Application compatibility is a concern for developers eyeing the major changes that Vista brings, but Microsoft said applications developed for .Net 2.0 will work cleanly on the new version.

".Net 3.0 is a strict superset of 3.0," said Jay Roxe, lead product manager in the company's developer division. "Any .Net 2.0 application will run on Vista."

One application still struggling with Vista compatibility is Microsoft Visual Studio 2005, which will need a patch that will lag Vista's release to be fully operational. Microsoft soon plans to post a list on MSDN that explains how to address Visual Studio/Vista clashes.

"We've enumerated all the scenarios where it doesn't work and what the workaround is," Roxe said. "It turns out to be a moderately sized list."

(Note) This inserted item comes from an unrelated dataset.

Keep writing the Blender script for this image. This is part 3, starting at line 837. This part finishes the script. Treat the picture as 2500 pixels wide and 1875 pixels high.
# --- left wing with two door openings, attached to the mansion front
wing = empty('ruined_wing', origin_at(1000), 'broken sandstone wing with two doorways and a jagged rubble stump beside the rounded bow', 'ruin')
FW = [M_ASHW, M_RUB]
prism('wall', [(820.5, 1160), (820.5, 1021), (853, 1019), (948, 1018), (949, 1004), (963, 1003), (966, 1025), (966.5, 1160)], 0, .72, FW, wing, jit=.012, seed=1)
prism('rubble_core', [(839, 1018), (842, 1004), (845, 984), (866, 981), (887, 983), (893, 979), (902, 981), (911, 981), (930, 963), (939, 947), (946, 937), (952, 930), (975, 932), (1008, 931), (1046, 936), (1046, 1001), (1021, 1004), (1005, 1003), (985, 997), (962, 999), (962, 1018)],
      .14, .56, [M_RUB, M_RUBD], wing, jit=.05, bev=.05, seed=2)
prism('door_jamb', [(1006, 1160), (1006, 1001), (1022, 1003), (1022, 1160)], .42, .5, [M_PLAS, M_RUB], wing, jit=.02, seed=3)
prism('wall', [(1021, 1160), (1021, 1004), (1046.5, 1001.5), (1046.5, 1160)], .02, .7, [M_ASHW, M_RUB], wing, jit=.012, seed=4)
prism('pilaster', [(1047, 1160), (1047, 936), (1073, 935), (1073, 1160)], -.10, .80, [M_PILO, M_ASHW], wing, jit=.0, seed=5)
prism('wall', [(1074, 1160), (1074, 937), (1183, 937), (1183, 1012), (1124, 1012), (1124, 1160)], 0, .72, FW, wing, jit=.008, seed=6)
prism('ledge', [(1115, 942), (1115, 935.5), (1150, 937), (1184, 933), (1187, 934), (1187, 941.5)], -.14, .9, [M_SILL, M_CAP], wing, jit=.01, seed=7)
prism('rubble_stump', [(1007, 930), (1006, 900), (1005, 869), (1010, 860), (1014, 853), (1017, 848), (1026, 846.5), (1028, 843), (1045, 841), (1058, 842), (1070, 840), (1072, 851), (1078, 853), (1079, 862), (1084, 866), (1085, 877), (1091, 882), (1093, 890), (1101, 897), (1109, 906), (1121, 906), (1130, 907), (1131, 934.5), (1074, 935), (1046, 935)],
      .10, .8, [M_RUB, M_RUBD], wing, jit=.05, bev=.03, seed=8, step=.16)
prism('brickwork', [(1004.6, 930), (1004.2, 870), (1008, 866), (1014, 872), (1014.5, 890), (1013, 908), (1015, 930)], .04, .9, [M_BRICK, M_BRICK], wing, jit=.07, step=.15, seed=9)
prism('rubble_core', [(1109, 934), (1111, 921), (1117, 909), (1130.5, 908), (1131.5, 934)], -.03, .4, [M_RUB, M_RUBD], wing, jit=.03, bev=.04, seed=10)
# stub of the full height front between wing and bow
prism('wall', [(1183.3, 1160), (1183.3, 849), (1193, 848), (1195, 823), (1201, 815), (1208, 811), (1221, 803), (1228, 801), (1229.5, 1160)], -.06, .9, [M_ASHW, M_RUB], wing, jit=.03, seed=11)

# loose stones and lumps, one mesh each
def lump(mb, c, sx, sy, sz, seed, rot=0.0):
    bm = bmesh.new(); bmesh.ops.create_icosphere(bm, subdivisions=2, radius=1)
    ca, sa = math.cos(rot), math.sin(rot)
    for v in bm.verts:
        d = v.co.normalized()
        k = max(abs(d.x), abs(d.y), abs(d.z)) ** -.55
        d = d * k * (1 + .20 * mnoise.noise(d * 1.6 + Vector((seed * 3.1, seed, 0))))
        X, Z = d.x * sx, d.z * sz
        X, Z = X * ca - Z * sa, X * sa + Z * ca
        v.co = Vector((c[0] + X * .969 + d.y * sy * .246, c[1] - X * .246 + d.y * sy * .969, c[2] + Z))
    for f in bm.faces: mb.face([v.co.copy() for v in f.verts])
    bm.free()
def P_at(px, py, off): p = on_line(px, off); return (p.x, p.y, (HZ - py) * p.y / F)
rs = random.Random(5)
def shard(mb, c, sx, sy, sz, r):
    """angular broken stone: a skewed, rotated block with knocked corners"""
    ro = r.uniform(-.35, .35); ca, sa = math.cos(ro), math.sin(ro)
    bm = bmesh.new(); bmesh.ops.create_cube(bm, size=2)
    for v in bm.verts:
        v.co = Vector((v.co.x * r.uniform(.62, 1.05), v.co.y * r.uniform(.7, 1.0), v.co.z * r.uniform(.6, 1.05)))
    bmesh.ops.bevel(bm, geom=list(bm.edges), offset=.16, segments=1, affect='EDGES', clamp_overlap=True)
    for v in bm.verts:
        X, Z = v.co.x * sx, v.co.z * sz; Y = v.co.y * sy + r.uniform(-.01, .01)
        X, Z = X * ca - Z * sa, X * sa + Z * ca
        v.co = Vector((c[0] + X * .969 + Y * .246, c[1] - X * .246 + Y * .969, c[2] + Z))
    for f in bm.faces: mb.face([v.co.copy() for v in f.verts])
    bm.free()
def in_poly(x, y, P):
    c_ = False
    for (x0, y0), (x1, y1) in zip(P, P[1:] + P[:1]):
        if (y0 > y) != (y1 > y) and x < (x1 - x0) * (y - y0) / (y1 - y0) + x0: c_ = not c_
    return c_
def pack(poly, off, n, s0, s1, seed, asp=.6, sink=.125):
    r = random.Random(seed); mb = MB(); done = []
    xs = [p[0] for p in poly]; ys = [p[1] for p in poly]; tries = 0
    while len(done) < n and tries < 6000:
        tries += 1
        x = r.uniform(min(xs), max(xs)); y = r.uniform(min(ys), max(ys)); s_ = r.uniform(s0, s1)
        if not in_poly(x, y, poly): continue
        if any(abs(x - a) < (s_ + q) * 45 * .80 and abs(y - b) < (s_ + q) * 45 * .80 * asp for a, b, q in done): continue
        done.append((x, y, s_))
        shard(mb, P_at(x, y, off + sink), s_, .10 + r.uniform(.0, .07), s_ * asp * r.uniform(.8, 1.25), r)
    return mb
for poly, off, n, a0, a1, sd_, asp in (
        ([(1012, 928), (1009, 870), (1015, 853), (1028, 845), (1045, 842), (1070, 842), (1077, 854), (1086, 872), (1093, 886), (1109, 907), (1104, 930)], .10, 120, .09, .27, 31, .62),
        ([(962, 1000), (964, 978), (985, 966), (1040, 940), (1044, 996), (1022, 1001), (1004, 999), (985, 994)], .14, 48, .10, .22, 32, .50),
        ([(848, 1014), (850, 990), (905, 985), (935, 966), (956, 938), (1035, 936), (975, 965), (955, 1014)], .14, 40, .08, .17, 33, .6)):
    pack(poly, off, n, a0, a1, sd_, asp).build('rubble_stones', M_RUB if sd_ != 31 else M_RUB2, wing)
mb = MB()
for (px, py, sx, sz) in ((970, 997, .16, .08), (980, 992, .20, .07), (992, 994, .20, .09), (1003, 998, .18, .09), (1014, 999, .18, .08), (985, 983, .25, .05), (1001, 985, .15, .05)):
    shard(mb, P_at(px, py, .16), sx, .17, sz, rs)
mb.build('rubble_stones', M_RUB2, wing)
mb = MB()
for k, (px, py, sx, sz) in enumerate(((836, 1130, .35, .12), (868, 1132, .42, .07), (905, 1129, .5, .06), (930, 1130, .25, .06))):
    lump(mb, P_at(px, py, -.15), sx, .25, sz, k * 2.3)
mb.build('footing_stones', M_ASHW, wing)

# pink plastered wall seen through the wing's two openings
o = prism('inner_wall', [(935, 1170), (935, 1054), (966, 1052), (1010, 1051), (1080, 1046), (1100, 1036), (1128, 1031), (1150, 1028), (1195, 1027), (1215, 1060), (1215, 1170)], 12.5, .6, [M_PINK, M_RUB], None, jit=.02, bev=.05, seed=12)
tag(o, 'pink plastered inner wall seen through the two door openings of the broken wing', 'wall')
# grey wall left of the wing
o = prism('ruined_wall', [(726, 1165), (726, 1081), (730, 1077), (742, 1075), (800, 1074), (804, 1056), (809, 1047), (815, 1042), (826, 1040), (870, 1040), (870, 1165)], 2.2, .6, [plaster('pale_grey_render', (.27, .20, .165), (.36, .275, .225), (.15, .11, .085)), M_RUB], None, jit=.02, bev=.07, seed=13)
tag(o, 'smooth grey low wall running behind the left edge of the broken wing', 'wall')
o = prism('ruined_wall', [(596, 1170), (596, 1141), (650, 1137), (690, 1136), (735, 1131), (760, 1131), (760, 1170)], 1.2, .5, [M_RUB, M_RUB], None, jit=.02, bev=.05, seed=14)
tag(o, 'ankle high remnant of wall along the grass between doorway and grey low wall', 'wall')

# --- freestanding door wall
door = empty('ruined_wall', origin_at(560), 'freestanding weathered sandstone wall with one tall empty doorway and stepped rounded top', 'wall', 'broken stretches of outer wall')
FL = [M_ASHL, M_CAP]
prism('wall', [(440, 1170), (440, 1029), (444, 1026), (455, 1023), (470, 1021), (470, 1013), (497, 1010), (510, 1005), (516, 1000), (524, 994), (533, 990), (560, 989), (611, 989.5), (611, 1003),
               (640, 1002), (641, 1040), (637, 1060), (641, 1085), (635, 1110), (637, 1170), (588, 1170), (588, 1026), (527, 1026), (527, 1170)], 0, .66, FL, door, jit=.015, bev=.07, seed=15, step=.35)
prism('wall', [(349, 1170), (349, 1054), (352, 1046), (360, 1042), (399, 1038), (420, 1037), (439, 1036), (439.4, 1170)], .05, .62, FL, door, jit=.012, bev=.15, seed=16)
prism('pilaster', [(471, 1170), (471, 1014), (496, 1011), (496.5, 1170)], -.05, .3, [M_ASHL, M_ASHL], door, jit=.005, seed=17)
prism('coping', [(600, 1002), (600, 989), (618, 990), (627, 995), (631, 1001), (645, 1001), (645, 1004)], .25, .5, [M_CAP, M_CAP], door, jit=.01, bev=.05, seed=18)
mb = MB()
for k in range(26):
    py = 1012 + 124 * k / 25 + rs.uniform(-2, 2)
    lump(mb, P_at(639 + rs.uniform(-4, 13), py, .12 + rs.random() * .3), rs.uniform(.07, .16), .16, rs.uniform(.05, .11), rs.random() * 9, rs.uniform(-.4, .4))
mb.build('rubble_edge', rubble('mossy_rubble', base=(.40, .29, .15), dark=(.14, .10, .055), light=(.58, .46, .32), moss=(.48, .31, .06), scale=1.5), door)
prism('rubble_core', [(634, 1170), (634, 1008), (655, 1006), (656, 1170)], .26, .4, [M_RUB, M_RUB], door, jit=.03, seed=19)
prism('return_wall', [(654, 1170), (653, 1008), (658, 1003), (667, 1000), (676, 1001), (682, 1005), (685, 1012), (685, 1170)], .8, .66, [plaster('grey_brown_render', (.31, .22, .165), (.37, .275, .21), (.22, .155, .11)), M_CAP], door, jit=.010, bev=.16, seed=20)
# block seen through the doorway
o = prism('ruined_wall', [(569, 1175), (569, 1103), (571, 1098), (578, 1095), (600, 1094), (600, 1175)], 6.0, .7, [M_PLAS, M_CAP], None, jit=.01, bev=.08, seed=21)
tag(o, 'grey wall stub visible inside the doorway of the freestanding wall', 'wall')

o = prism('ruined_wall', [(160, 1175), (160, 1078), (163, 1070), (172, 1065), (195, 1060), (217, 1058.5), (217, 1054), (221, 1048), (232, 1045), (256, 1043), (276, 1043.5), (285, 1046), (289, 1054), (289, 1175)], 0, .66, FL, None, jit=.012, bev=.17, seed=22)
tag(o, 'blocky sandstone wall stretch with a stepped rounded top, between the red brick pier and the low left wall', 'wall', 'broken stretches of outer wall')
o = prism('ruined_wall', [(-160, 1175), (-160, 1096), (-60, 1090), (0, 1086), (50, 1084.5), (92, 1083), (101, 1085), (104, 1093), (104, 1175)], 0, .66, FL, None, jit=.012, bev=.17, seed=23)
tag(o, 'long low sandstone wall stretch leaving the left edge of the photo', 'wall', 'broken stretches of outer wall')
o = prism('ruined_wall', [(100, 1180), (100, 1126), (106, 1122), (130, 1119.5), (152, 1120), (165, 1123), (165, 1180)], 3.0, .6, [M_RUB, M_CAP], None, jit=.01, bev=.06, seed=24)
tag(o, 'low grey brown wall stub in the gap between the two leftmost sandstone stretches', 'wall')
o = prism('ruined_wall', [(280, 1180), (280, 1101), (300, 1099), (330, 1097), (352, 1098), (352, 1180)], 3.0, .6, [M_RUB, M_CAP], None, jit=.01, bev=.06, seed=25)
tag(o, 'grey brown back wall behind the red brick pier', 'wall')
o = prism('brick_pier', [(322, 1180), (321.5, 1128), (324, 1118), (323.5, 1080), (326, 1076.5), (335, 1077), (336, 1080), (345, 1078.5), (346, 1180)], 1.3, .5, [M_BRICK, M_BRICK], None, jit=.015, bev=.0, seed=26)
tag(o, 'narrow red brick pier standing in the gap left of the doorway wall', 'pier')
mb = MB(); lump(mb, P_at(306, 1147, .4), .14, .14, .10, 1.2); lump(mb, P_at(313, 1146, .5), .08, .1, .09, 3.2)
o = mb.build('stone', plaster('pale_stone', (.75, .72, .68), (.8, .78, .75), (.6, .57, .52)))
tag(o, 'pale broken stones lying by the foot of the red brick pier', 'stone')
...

Microsoft ruffled developers' feathers when it said it wouldn't support older versions of Visual Studio on Vista. However, one early reviewer reported that Virtual PC (VPC) is a workable ad-hoc solution to the problem. Developer Peter van Ooijen, who needs to support projects that have not been upgraded to Visual Studio 2005, posted to the CodeBetter.com blog that his experiences with running Visual Studio 2003 on Vista via VPC were problem-free.

"Virtualization is making great progress. . . . It is really fast and snappy," Van Ooijen wrote. "Virtual PC 2007 provides an excellent solution to use Visual Studio 2003 under Vista."